Pupi Avati racconta il suo Dante


Arrivo fuori tempo massimo proponendo un mio Dante quando ormai i più accreditati studiosi hanno dato il loro meglio per celebrarlo in questo anno speciale. Arrivo da ultimo, senza nessuna legittimazione accademica, quando gli scaffali delle librerie si stanno ormai liberando della dantistica.
La ragione è che il mio rapporto con Dante non ha nulla a che fare con gli anniversari. Non ne subisce la fascinazione nella convinzione che la sua vita e la sua opera abitino un tempo sospeso, ormai affrancato da qualsivoglia scadenza. Un tempo che ha ben poco a che fare con l’incedere delle bande e delle strisce tricolori. È mia certezza, insomma, che Dante permanga immutabile, sordo ad allettamenti sociopolitici, nel divino cielo della poesia, percorrendo quella traiettoria sublime alla quale davvero hanno dato mano cielo e terra.
È mia certezza che la dismisura del suo mondo poetico, il mistero di gran parte della sua vicenda umana, legittimino un romanzo.
Quello strumento del narrare che procede liberamente per congetture, azzardando l’avventurarsi in quelle porzioni della sua vita, sulle quali la ricerca scientifica, priva di certezze, non osa addentrarsi. Non è così per il romanzo che, nel metterti nella condizione di congetturare privo di censure, offre a chi narra la possibilità di disporre di una intera vicenda umana, nella sua vastità.

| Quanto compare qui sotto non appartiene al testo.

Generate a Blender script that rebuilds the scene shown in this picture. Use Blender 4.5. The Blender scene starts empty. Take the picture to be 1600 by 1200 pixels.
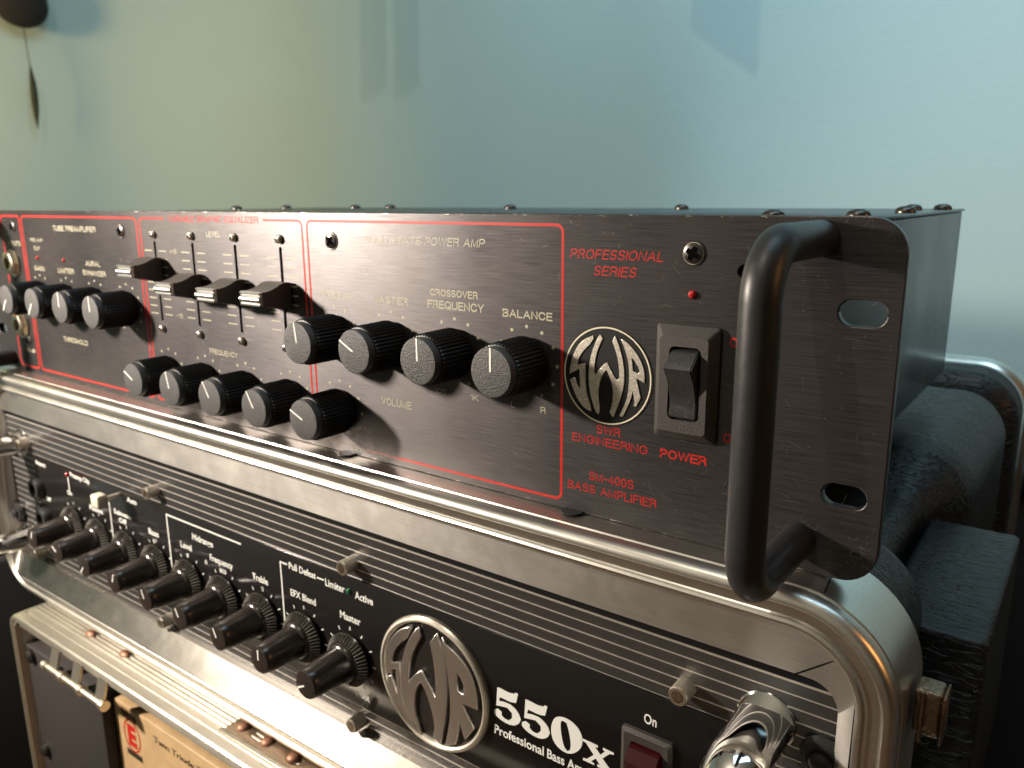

Assolto quindi dall’obbligo di un avallo accademico ho cercato di desumere quale possa essere stato il rapporto di Dante con la propria creatività. Creatività che si appalesa in lui in modo inesplicabile, non trovandosi nei suoi avi, fin dai Fontana di Val di Pado, traccia alcuna di talentuosità letteraria, ma solo ingegno per battagliare, negoziare denaro o trafficare poderi.
Voglio convincermi che Dante, nel pervenire alla consapevolezza della sua superlativa immaginazione, abbia vissuto la sublimità, per raggiungere quella poesia dell’ineffabile che sfiora nel Paradiso l’inesprimibile.
Questa la felicità concessagli, il risarcimento dovutogli.
«Uomo conceduto di spezial grazia da Dio», lo definisce il Boccaccio.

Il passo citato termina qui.